Given task: Copy exactly the lines from the start of the material through the line with "COL = S.collection". Pictures stay out of the copy.

------ Data provided

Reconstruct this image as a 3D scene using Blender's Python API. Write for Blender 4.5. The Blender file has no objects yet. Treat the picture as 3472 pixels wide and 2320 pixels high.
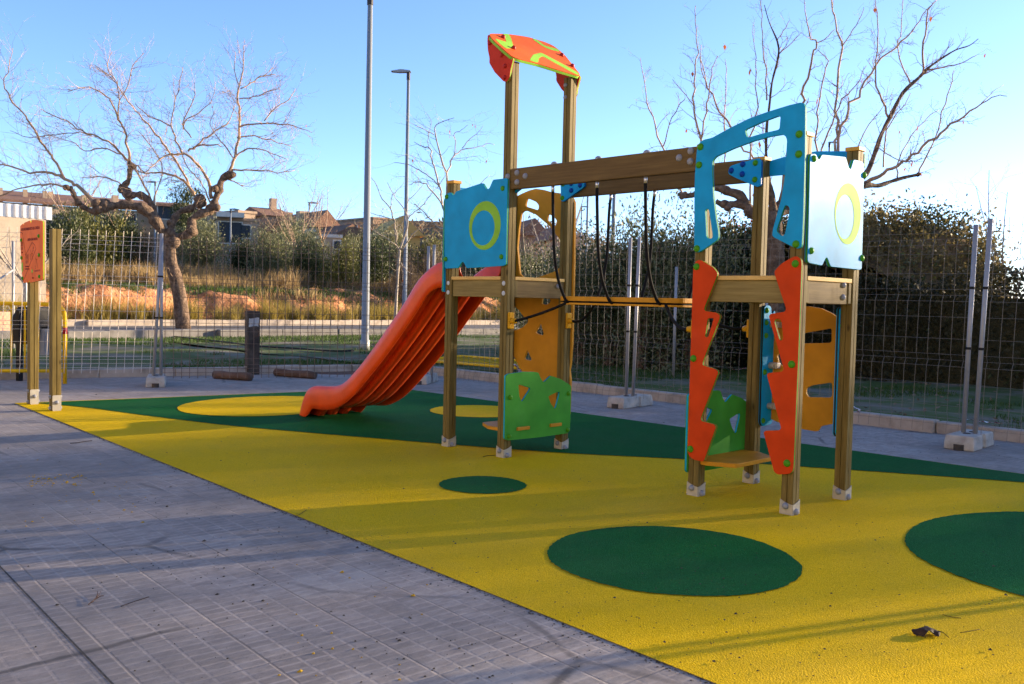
import bpy, bmesh, math, random
import numpy as np
from mathutils import Vector, Matrix
random.seed(11); NPR = np.random.RandomState(11)
R = math.radians
S = bpy.context.scene
COL = S.collection

# ------------------------------------------------------------------ camera
CAMP = np.array([5.8964, -5.0330, 1.25])
YAW, PITCH, ROLL, FPX = R(-45.71283634), R(2.62020102), R(1.30110455), 3147.85
fw = np.array([math.sin(YAW)*math.cos(PITCH), math.cos(YAW)*math.cos(PITCH), -math.sin(PITCH)])
_r = np.cross(fw, [0, 0, 1.0]); _r /= np.linalg.norm(_r); _u = np.cross(_r, fw)
cr = math.cos(ROLL)*_r + math.sin(ROLL)*_u
cu = -math.sin(ROLL)*_r + math.cos(ROLL)*_u
cam = bpy.data.cameras.new('camera')
camo = bpy.data.objects.new('camera', cam); COL.objects.link(camo)
cam.sensor_width = 36; cam.lens = FPX/3472*36
cam.clip_start = .05; cam.clip_end = 3000
m = Matrix(((cr[0], cu[0], -fw[0], CAMP[0]), (cr[1], cu[1], -fw[1], CAMP[1]), (cr[2], cu[2], -fw[2], CAMP[2]), (0, 0, 0, 1)))
camo.matrix_world = m
cam.dof.use_dof = True; cam.dof.focus_distance = 6.3; cam.dof.aperture_fstop = 7.0
S.camera = camo
S.render.resolution_x = 1024; S.render.resolution_y = 684

# ------------------------------------------------------------------ light
SUN_AZ, SUN_EL = 68.0, 10.6      # degrees, azimuth counted from +X towards +Y
w = bpy.data.worlds.new('World'); S.world = w; w.use_nodes = True
nt = w.node_tree; bg = nt.nodes['Background']
sky = nt.nodes.new('ShaderNodeTexSky'); sky.sky_type = 'NISHITA'; sky.sun_disc = False
sky.sun_elevation = R(SUN_EL); sky.sun_rotation = R(90-SUN_AZ)
sky.altitude = 100; sky.air_density = .68; sky.dust_density = .3; sky.ozone_density = 3.0
wb = nt.nodes.new('ShaderNodeMixRGB'); wb.blend_type = 'MULTIPLY'; wb.inputs[0].default_value = 1; wb.inputs[2].default_value = (1.0, .94, 1.0, 1)
nt.links.new(sky.outputs[0], wb.inputs[1]); nt.links.new(wb.outputs[0], bg.inputs[0]); bg.inputs[1].default_value = .12
sl = bpy.data.lights.new('sun', 'SUN'); so = bpy.data.objects.new('sun', sl); COL.objects.link(so)
sl.energy = 5.0; sl.angle = R(.55); sl.color = (1.0, .78, .52)
sd = Vector((math.cos(R(SUN_AZ))*math.cos(R(SUN_EL)), math.sin(R(SUN_AZ))*math.cos(R(SUN_EL)), math.sin(R(SUN_EL))))
so.rotation_euler = sd.to_track_quat('Z', 'Y').to_euler()
S.view_settings.view_transform = 'Standard'; S.view_settings.look = 'None'; S.view_settings.gamma = 1
S.view_settings.exposure = 1.85
S.render.engine = 'CYCLES'

def at(u, v, dist):
    """point seen at photo pixel (u, v) of the 3472 px photo, dist metres away along the ground"""
    d = fw + cr*(u-1736)/FPX - cu*(v-1160)/FPX
    return CAMP + d*dist/math.hypot(d[0], d[1])
def ground(u, v, z=0.0):
    d = fw + cr*(u-1736)/FPX - cu*(v-1160)/FPX
    return CAMP + d*(z-CAMP[2])/d[2]

# ------------------------------------------------------------------ materials
def new_mat(name):
    mt = bpy.data.materials.new(name); mt.use_nodes = True
    t = mt.node_tree; b = t.nodes['Principled BSDF']
    return mt, t, b
def N(t, kind, **kw):
    n = t.nodes.new(kind)
    for k, v in kw.items():
        if k.startswith('i_'): n.inputs[k[2:].replace('_', ' ')].default_value = v
        else: setattr(n, k, v)
    return n
def ramp(t, fac, stops):
    n = t.nodes.new('ShaderNodeValToRGB'); e = n.color_ramp.elements
    while len(e) < len(stops): e.new(.5)
    for el, (p, c) in zip(e, stops): el.position = p; el.color = (*c, 1)
    t.links.new(fac, n.inputs[0]); return n.outputs[0]
def coord(t, kind='Object', scale=(1, 1, 1), rot=(0, 0, 0)):
    c = t.nodes.new('ShaderNodeTexCoord'); mp = t.nodes.new('ShaderNodeMapping')
    mp.inputs['Scale'].default_value = scale; mp.inputs['Rotation'].default_value = rot
    t.links.new(c.outputs[kind], mp.inputs[0]); return mp.outputs[0]
def noise(t, vec, scale, detail=4, rough=.55, out='Fac'):
    n = t.nodes.new('ShaderNodeTexNoise'); n.inputs['Scale'].default_value = scale
    n.inputs['Detail'].default_value = detail; n.inputs['Roughness'].default_value = rough
    t.links.new(vec, n.inputs['Vector']); return n.outputs[out]
def voro(t, vec, scale, out='Distance', feature='F1', rnd=1):
    n = t.nodes.new('ShaderNodeTexVoronoi'); n.feature = feature; n.inputs['Scale'].default_value = scale
    n.inputs['Randomness'].default_value = rnd
    t.links.new(vec, n.inputs['Vector']); return n.outputs[out]
def mix(t, fac, a, b, mode='MIX'):
    n = t.nodes.new('ShaderNodeMixRGB'); n.blend_type = mode
    for i, v in ((0, fac), (1, a), (2, b)):
        if hasattr(v, 'is_linked') or isinstance(v, bpy.types.NodeSocket): t.links.new(v, n.inputs[i])
        elif i == 0: n.inputs[0].default_value = v
        else: n.inputs[i].default_value = (*v, 1)
    return n.outputs[0]
def math_(t, op, a, b=None, clamp=False):
    n = t.nodes.new('ShaderNodeMath'); n.operation = op; n.use_clamp = clamp
    for i, v in ((0, a), (1, b)):
        if v is None: continue
        if isinstance(v, bpy.types.NodeSocket): t.links.new(v, n.inputs[i])
        else: n.inputs[i].default_value = v
    return n.outputs[0]
def bump(t, b, h, strength=.3, dist=.01):
    n = t.nodes.new('ShaderNodeBump'); n.inputs['Strength'].default_value = strength; n.inputs['Distance'].default_value = dist
    t.links.new(h, n.inputs['Height']); t.links.new(n.outputs[0], b.inputs['Normal'])
def setc(t, b, c):
    if isinstance(c, bpy.types.NodeSocket): t.links.new(c, b.inputs['Base Color'])
    else: b.inputs['Base Color'].default_value = (*c, 1)

def plastic(name, c, rough=.6, grain=.12, spec=.12, worn=1.0):
    mt, t, b = new_mat(name); v = coord(t)
    n = noise(t, v, 6, 3)
    base = ramp(t, n, [(.3, [x*.86 for x in c]), (.7, [min(1, x*1.10) for x in c])])
    dust = ramp(t, noise(t, v, 3.1, 7, .68), [(.52, (0, 0, 0)), (.78, (.16, .16, .16))])
    base = mix(t, dust, base, [x*.6+.08*worn for x in c])
    scr = ramp(t, noise(t, coord(t, 'Object', (60, 9, 34), (.5, .3, .8)), 2.0, 3, .6), [(.66, (0, 0, 0)), (.70, (.14, .14, .14))])
    base = mix(t, scr, base, [x*.45 for x in c])
    setc(t, b, base)
    b.inputs['Roughness'].default_value = rough; b.inputs['Specular IOR Level'].default_value = spec
    if grain: bump(t, b, noise(t, v, 520, 2), grain, .002)
    return mt
def wood(name, axis, dark, light, rough=.65):
    mt, t, b = new_mat(name)
    sc = [26, 26, 26]; sc[axis] = 1.3
    v = coord(t, 'Object', tuple(sc)); g = noise(t, v, 2.2, 6, .65)
    v2 = coord(t, 'Object', (1, 1, 1)); big = noise(t, v2, 5, 3)
    kn = [7, 7, 7]; kn[axis] = 3.2
    k = voro(t, coord(t, 'Object', tuple(kn)), 1.0)
    base = ramp(t, g, [(.28, dark), (.52, [(a+c)/2 for a, c in zip(dark, light)]), (.72, light)])
    base = mix(t, math_(t, 'MULTIPLY', big, .5), base, [x*.62 for x in dark])
    knot = ramp(t, k, [(.05, (1, 1, 1)), (.11, (0, 0, 0))])
    base = mix(t, math_(t, 'MULTIPLY', knot, .75), base, [x*.25 for x in dark])
    setc(t, b, base); b.inputs['Roughness'].default_value = rough; b.inputs['Specular IOR Level'].default_value = .18
    bump(t, b, g, .25, .003); return mt
def metal(name, c, rough=.4, metallic=.8):
    mt, t, b = new_mat(name); v = coord(t)
    setc(t, b, ramp(t, noise(t, v, 30, 4), [(.3, [x*.88 for x in c]), (.7, c)]))
    b.inputs['Metallic'].default_value = metallic; b.inputs['Roughness'].default_value = rough
    return mt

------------

Exercise response:
Reconstruct this image as a 3D scene using Blender's Python API. Write for Blender 4.5. The Blender file has no objects yet. Treat the picture as 3472 pixels wide and 2320 pixels high.
import bpy, bmesh, math, random
import numpy as np
from mathutils import Vector, Matrix
random.seed(11); NPR = np.random.RandomState(11)
R = math.radians
S = bpy.context.scene
COL = S.collection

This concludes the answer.